O carro entrou pela garagem subterrânea. Madonna foi recebida pelo gerente no elevador, que a acompanhou para destravar a porta da suíte. Por contrato, a porta tinha que ser lacrada e a chave ficaria com o gerente até a chegada dela.


A estudante Ana Paula Almeida tentou entrar correndo pelo saguão do hotel. Na segunda tentativa, foi presa. Uma travesti de 13 anos causou na frente do hotel. E ali estavam muitas drags – que naquela época, a família brasileira nem fazia ideia do que se tratava.


A suíte imperial do Caesar Park tinha 350 metros quadrados, no 16º andar, de frente pra Rua Augusta. A janela do quarto dava pra outro edifício, o que tirou certa privacidade.

No Twitter, após a thread, outros usuários também deram depoimentos. “Eu tentei ir na frente do hotel, mas tinha tanta polícia e gritaria que nem consegui descer a rua, fiquei na Paulista com o coração na boca”, conta @yallnoname.
“O hotel que Madonna ficou hoje é o prédio da minha faculdade e o quarto onde dormiu é onde são feitas minhas aulas (uma cozinha industrial).

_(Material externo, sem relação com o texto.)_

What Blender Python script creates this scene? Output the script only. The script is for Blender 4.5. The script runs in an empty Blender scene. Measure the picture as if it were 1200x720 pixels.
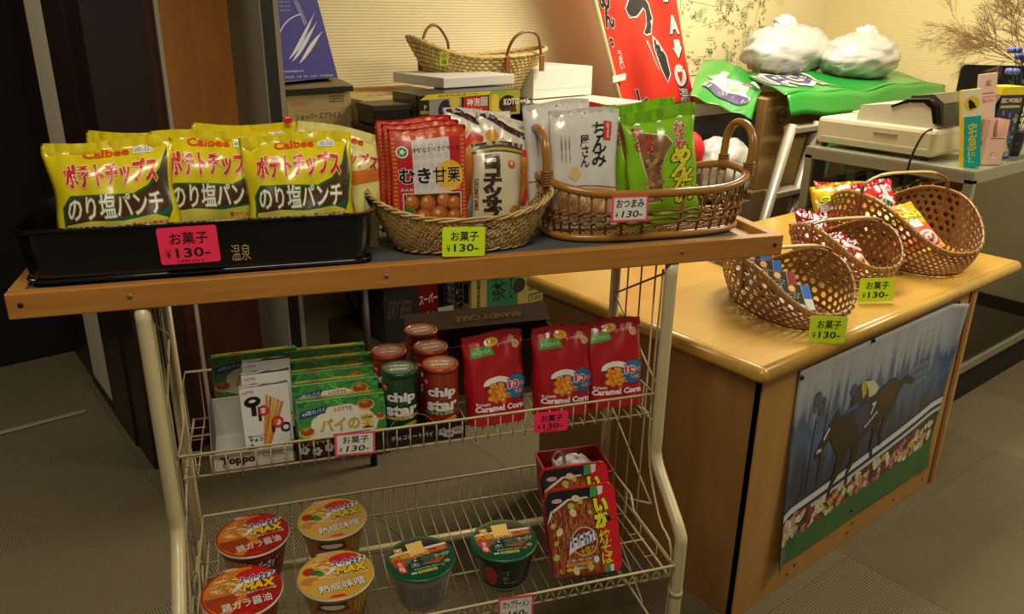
import bpy, bmesh, math, random
from mathutils import Matrix, Vector, Euler, noise as mnoise
PI = math.pi
SC = bpy.context.scene
COL = SC.collection
random.seed(7)

# ------------------------------------------------------------------ camera
# world: z up, x and y run along the two walls of the room; the rack stands turned by RA
BE, TH, RO, RA = math.radians(51.324), math.radians(20.563), math.radians(-.797), math.radians(-21.402)
fh = Vector((math.cos(BE), math.sin(BE), 0)); rt0 = Vector((math.sin(BE), -math.cos(BE), 0)); up0 = Vector((0, 0, 1))
fwd = math.cos(TH)*fh - math.sin(TH)*up0
dn0 = fwd.cross(rt0)
rt = math.cos(RO)*rt0 + math.sin(RO)*dn0
dn = -math.sin(RO)*rt0 + math.cos(RO)*dn0
cam_d = bpy.data.cameras.new('camera'); cam = bpy.data.objects.new('camera', cam_d); COL.objects.link(cam)
cam_d.sensor_fit = 'HORIZONTAL'; cam_d.sensor_width = 36.0; cam_d.lens = 938.15/1200*36.0; cam_d.clip_start = .02
cam.matrix_world = Matrix(((rt.x, -dn.x, -fwd.x, 0), (rt.y, -dn.y, -fwd.y, 0), (rt.z, -dn.z, -fwd.z, 1.5), (0, 0, 0, 1)))
SC.camera = cam

# ------------------------------------------------------------------ world, lamps, exposure
wd = bpy.data.worlds.new('world'); SC.world = wd; wd.use_nodes = True
wd.node_tree.nodes['Background'].inputs[0].default_value = (1.0, .88, .70, 1)
wd.node_tree.nodes['Background'].inputs[1].default_value = .07
def area(name, loc, size, power, col=(1, .90, .71), rot=(0, 0, 0)):
    l = bpy.data.lights.new(name, 'AREA'); l.shape = 'RECTANGLE'; l.size = size[0]; l.size_y = size[1]
    l.energy = power; l.color = col
    o = bpy.data.objects.new(name, l); COL.objects.link(o); o.location = loc; o.rotation_euler = rot
    return o
area('ceiling_or_fill_lamp', (3.0, 1.75, 2.48), (1.2, .6), 54)
area('ceiling_or_fill_lamp', (3.2, -.1, 2.48), (1.2, .4), 34)  # added unseen lamp, lifts the floor at right and the counter front
area('ceiling_or_fill_lamp', (.1, .35, 2.48), (1.2, .4), 19)  # added fill light for the pack fronts, no fitting known here
area('ceiling_or_fill_lamp', (-.75, 2.9, 2.48), (.4, .3), 9)  # added unseen light in the left room to brighten the pale jamb
SC.view_settings.view_transform = 'Standard'; SC.view_settings.look = 'None'
SC.view_settings.exposure = 0.35; SC.view_settings.gamma = 1.0; SC.view_settings.use_curve_mapping = False

# ------------------------------------------------------------------ materials
def lin(c):
    if isinstance(c, str):
        c = c.lstrip('#'); c = [int(c[i:i+2], 16) for i in (0, 2, 4)]
        c = [v/255 for v in c]
    return [(v/12.92 if v <= .04045 else ((v+.055)/1.055)**2.4) for v in c]
_M = {}
def base_mat(key):
    m = bpy.data.materials.new(key); m.use_nodes = True
    nt = m.node_tree; b = nt.nodes['Principled BSDF']
    return m, nt, b
def N(nt, t, **kw):
    n = nt.nodes.new(t)
    for k, v in kw.items():
        if hasattr(n, k) and k not in n.inputs: setattr(n, k, v)
        else: n.inputs[k].default_value = v
    return n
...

A cozinha do hotel na época preparou um mise en place para mais de mil pessoas porque acreditou que todo mundo iria se hospedar lá. Aconteceu que ninguém conseguia entrar e nem sair do hotel porque estava uma loucura na frente. Muita comida estragou e foi jogada fora. Houve muito desperdício e acredita que esse é um dos principais motivos pela falência do hotel”, conta @lacramex.